Targeting Developer Trust
The threat group known as TeamPCP has executed a large-scale software supply chain attack by injecting malicious code into widely used development and security tools. According to an FBI report, the attackers modified components inside trusted packages such as Trivy, KICS, LiteLLM, and the Telnyx Python SDK, distributing trojanized updates that appeared legitimate to developers. Because these tools are integral to enterprise CI/CD pipelines, a single compromised update could propagate malware across thousands of downstream systems before detection. Once installed, the malicious packages deployed credential stealing malware and backdoors, allowing TeamPCP to maintain persistent access to developer environments and pivot into cloud infrastructure.
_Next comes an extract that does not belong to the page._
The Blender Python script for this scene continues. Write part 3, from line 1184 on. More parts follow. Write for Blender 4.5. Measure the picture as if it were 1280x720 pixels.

Impact and Defensive Guidance
TeamPCP’s goal extends beyond data theft. The group has begun extorting victims, publishing names on a public leak site and threatening to release stolen information unless demands are met. Stolen credentials, including cloud access tokens, SSH keys, and Kubernetes secrets, can resurface months later in the hands of other criminal groups. The FBI recommends several defensive measures: pinning GitHub Actions workflows to verified commit hashes, rotating all exposed CI/CD secrets and cloud credentials, enforcing least privilege on service accounts, requiring phishing resistant multi factor authentication, and maintaining offline immutable backups of critical repositories. Organizations should also search for repositories named tpcp-docs or docs-tpcp, which the worm creates using stolen credentials. Any affected organization is urged to report incidents to local FBI field offices or the Internet Crime Complaint Center.